## Start Dataset excerpt
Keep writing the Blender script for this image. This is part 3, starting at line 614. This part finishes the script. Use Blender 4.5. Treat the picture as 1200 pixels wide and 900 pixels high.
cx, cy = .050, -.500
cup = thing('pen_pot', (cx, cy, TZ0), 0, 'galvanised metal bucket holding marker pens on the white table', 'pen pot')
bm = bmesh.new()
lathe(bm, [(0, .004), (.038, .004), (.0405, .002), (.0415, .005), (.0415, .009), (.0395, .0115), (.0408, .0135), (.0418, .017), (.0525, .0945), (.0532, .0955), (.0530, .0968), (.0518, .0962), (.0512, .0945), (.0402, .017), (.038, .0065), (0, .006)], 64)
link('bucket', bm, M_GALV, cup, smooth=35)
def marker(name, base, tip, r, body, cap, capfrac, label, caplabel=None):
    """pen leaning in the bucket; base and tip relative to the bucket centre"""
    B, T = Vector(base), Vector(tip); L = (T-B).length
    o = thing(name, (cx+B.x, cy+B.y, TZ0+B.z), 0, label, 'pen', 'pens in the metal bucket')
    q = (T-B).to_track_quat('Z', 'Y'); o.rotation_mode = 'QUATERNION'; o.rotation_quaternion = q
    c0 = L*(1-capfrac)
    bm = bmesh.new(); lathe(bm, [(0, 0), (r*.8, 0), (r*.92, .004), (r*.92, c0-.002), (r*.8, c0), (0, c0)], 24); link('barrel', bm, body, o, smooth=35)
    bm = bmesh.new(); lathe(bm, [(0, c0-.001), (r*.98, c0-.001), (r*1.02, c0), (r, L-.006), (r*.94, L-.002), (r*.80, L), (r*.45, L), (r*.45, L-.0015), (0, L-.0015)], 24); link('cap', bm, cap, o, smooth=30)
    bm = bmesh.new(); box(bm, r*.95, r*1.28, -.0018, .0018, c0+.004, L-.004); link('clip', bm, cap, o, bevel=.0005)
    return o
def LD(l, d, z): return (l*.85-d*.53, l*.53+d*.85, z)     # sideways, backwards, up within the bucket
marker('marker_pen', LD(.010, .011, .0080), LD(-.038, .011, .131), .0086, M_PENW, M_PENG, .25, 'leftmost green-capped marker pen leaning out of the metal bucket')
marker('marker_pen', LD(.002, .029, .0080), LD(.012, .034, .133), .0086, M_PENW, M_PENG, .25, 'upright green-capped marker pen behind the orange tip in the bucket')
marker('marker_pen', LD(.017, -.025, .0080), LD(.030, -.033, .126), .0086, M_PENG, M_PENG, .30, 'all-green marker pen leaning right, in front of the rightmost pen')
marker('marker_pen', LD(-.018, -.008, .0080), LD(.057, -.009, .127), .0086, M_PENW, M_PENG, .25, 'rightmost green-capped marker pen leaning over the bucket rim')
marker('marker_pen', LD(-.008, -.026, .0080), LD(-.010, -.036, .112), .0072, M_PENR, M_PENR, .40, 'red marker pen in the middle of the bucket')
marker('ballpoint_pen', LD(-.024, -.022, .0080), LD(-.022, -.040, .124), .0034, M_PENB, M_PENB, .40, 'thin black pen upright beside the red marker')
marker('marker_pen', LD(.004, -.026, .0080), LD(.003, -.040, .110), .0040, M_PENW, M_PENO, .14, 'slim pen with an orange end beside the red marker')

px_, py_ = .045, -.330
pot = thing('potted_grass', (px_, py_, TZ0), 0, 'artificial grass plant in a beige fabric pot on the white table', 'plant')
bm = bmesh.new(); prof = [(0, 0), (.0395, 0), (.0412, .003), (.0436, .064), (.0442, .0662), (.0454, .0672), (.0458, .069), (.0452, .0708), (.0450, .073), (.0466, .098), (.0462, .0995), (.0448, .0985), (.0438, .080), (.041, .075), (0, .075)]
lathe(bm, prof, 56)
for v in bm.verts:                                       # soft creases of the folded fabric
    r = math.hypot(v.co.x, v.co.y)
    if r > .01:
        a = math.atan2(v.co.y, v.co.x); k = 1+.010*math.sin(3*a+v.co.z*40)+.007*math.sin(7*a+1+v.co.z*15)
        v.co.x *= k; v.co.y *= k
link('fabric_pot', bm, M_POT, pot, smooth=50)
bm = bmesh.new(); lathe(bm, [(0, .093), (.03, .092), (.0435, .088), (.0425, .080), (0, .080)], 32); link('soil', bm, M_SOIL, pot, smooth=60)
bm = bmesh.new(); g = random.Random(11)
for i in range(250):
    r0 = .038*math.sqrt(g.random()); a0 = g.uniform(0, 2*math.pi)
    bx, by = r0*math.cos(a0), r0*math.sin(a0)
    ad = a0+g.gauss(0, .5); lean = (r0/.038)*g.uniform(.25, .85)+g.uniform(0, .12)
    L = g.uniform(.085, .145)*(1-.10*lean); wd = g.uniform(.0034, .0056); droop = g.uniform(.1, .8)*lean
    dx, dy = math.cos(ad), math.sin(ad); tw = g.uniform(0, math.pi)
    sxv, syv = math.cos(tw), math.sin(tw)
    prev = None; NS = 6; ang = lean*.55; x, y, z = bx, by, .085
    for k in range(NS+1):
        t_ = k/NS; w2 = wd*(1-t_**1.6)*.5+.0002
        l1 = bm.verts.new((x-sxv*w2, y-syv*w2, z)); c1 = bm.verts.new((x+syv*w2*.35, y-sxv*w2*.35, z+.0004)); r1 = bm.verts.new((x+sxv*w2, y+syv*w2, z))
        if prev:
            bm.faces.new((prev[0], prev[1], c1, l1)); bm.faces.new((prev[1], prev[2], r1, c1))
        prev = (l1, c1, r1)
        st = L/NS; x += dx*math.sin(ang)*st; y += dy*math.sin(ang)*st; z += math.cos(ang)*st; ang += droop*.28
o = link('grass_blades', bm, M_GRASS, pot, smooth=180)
## End Dataset excerpt
• Given problem: Write the data back out verbatim.

• Solved exercise:
Keep writing the Blender script for this image. This is part 3, starting at line 614. This part finishes the script. Use Blender 4.5. Treat the picture as 1200 pixels wide and 900 pixels high.
cx, cy = .050, -.500
cup = thing('pen_pot', (cx, cy, TZ0), 0, 'galvanised metal bucket holding marker pens on the white table', 'pen pot')
bm = bmesh.new()
lathe(bm, [(0, .004), (.038, .004), (.0405, .002), (.0415, .005), (.0415, .009), (.0395, .0115), (.0408, .0135), (.0418, .017), (.0525, .0945), (.0532, .0955), (.0530, .0968), (.0518, .0962), (.0512, .0945), (.0402, .017), (.038, .0065), (0, .006)], 64)
link('bucket', bm, M_GALV, cup, smooth=35)
def marker(name, base, tip, r, body, cap, capfrac, label, caplabel=None):
    """pen leaning in the bucket; base and tip relative to the bucket centre"""
    B, T = Vector(base), Vector(tip); L = (T-B).length
    o = thing(name, (cx+B.x, cy+B.y, TZ0+B.z), 0, label, 'pen', 'pens in the metal bucket')
    q = (T-B).to_track_quat('Z', 'Y'); o.rotation_mode = 'QUATERNION'; o.rotation_quaternion = q
    c0 = L*(1-capfrac)
    bm = bmesh.new(); lathe(bm, [(0, 0), (r*.8, 0), (r*.92, .004), (r*.92, c0-.002), (r*.8, c0), (0, c0)], 24); link('barrel', bm, body, o, smooth=35)
    bm = bmesh.new(); lathe(bm, [(0, c0-.001), (r*.98, c0-.001), (r*1.02, c0), (r, L-.006), (r*.94, L-.002), (r*.80, L), (r*.45, L), (r*.45, L-.0015), (0, L-.0015)], 24); link('cap', bm, cap, o, smooth=30)
    bm = bmesh.new(); box(bm, r*.95, r*1.28, -.0018, .0018, c0+.004, L-.004); link('clip', bm, cap, o, bevel=.0005)
    return o
def LD(l, d, z): return (l*.85-d*.53, l*.53+d*.85, z)     # sideways, backwards, up within the bucket
marker('marker_pen', LD(.010, .011, .0080), LD(-.038, .011, .131), .0086, M_PENW, M_PENG, .25, 'leftmost green-capped marker pen leaning out of the metal bucket')
marker('marker_pen', LD(.002, .029, .0080), LD(.012, .034, .133), .0086, M_PENW, M_PENG, .25, 'upright green-capped marker pen behind the orange tip in the bucket')
marker('marker_pen', LD(.017, -.025, .0080), LD(.030, -.033, .126), .0086, M_PENG, M_PENG, .30, 'all-green marker pen leaning right, in front of the rightmost pen')
marker('marker_pen', LD(-.018, -.008, .0080), LD(.057, -.009, .127), .0086, M_PENW, M_PENG, .25, 'rightmost green-capped marker pen leaning over the bucket rim')
marker('marker_pen', LD(-.008, -.026, .0080), LD(-.010, -.036, .112), .0072, M_PENR, M_PENR, .40, 'red marker pen in the middle of the bucket')
marker('ballpoint_pen', LD(-.024, -.022, .0080), LD(-.022, -.040, .124), .0034, M_PENB, M_PENB, .40, 'thin black pen upright beside the red marker')
marker('marker_pen', LD(.004, -.026, .0080), LD(.003, -.040, .110), .0040, M_PENW, M_PENO, .14, 'slim pen with an orange end beside the red marker')

px_, py_ = .045, -.330
pot = thing('potted_grass', (px_, py_, TZ0), 0, 'artificial grass plant in a beige fabric pot on the white table', 'plant')
bm = bmesh.new(); prof = [(0, 0), (.0395, 0), (.0412, .003), (.0436, .064), (.0442, .0662), (.0454, .0672), (.0458, .069), (.0452, .0708), (.0450, .073), (.0466, .098), (.0462, .0995), (.0448, .0985), (.0438, .080), (.041, .075), (0, .075)]
lathe(bm, prof, 56)
for v in bm.verts:                                       # soft creases of the folded fabric
    r = math.hypot(v.co.x, v.co.y)
    if r > .01:
        a = math.atan2(v.co.y, v.co.x); k = 1+.010*math.sin(3*a+v.co.z*40)+.007*math.sin(7*a+1+v.co.z*15)
        v.co.x *= k; v.co.y *= k
link('fabric_pot', bm, M_POT, pot, smooth=50)
bm = bmesh.new(); lathe(bm, [(0, .093), (.03, .092), (.0435, .088), (.0425, .080), (0, .080)], 32); link('soil', bm, M_SOIL, pot, smooth=60)
bm = bmesh.new(); g = random.Random(11)
for i in range(250):
    r0 = .038*math.sqrt(g.random()); a0 = g.uniform(0, 2*math.pi)
    bx, by = r0*math.cos(a0), r0*math.sin(a0)
    ad = a0+g.gauss(0, .5); lean = (r0/.038)*g.uniform(.25, .85)+g.uniform(0, .12)
    L = g.uniform(.085, .145)*(1-.10*lean); wd = g.uniform(.0034, .0056); droop = g.uniform(.1, .8)*lean
    dx, dy = math.cos(ad), math.sin(ad); tw = g.uniform(0, math.pi)
    sxv, syv = math.cos(tw), math.sin(tw)
    prev = None; NS = 6; ang = lean*.55; x, y, z = bx, by, .085
    for k in range(NS+1):
        t_ = k/NS; w2 = wd*(1-t_**1.6)*.5+.0002
        l1 = bm.verts.new((x-sxv*w2, y-syv*w2, z)); c1 = bm.verts.new((x+syv*w2*.35, y-sxv*w2*.35, z+.0004)); r1 = bm.verts.new((x+sxv*w2, y+syv*w2, z))
        if prev:
            bm.faces.new((prev[0], prev[1], c1, l1)); bm.faces.new((prev[1], prev[2], r1, c1))
        prev = (l1, c1, r1)
        st = L/NS; x += dx*math.sin(ang)*st; y += dy*math.sin(ang)*st; z += math.cos(ang)*st; ang += droop*.28
o = link('grass_blades', bm, M_GRASS, pot, smooth=180)